On Fifield's "spiritual mobilization"

"Spiritual mobilization" is his effort to recruit other ministers to the cause. So he is serving, in many ways, as a frontman for a number of corporate leaders. His main sponsors are Sun Oil President J. Howard Pew, Alfred Sloan of General Motors, the heads of the U.S. Chamber of Commerce, the National Association of Manufacturers, they all heavily fund this organization. But what Fifield sets out to do is recruit other ministers to his cause. Within the span of just a decade's time, he has about 17,000 so-called minister representatives who belong to the organization who are literally preaching sermons on its Christian libertarian message to their congregations, who are competing in sermon contest[s] for cash prizes and they're doing all they can in their local communities to spread this message that the New Deal is essentially evil, it's a manifestation of creeping socialism that is rotting away the country from within. Instead they need to rally around business leaders and make common cause with them to defend what they call "the American way of life."

On Fifield's contribution to the alliance between business and Christian leaders

He helps refine the message considerably. He comes up with the phrase that reduces this Christian libertarian ideology down to a catchy slogan and that slogan is "Freedom Under God," as opposed to the slavery of the state. He popularizes this using the generous funding of his corporate backers ... through a weekly radio program that soon appears on over 800 stations nationwide, through monthly magazines that popularizes the writings of libertarian and conservative authors and most importantly, I think, through a massive Fourth of July ceremony in 1951, a ceremony organized by Cecil B. DeMille, featuring James Stewart as the master of ceremonies, and carried live coast-to-coast over national radio. In that ceremony, as in the magazine and the weekly radio show, he promotes this message that freedom under God is an essential value; that Americans need to cast off the slavery of the state and instead embrace a rugged individualism.

On "In God we trust" appearing on coins and stamps

So the phrase "In God we trust" comes from an often forgotten stanza of The Star-Spangled Banner. It goes: "Then conquer we must when our cause it is just, and this be our motto — 'In God is our trust.' " That stanza was largely forgotten until the Civil War when that phrase "In God we trust" is plucked out of that line and placed on coins. And it is done so at the urging of religious leaders who believe the Civil War has come as a result of America's original sin, of not officially being founded as a Christian nation. And they ask the secretary of Treasury to correct that and he does so by placing it on coins.

The phrase appears on coins intermittently over the next 50 or 60 years. Theodore Roosevelt tries to have it removed — he believes it's close to sacrilege — but the public outcry prevents him from doing so. During this moment of the Eisenhower years, the phrase flourishes and it does so first when it's placed on a stamp in 1954. Then [in] 1955, Congress decides to add it to not just coins but to paper money. And in 1956, they move to make it the country's first official national motto.

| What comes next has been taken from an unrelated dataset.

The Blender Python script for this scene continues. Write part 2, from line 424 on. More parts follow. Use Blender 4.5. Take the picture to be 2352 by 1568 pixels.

On the use of "God bless America" in presidential speeches

President Reagan is the innovator when it comes to the use of "God bless America." A study by communication scholars David Domke and Kevin Coe shows previously only one president had used that phrase to close a speech out and it's an inauspicious occasion — it's President Nixon in 1973 trying to talk his way out of the Watergate scandal. But Reagan quickly makes it a fixture of all of his speeches, so much so that we can't imagine a president ending a speech without some variation of "God bless America."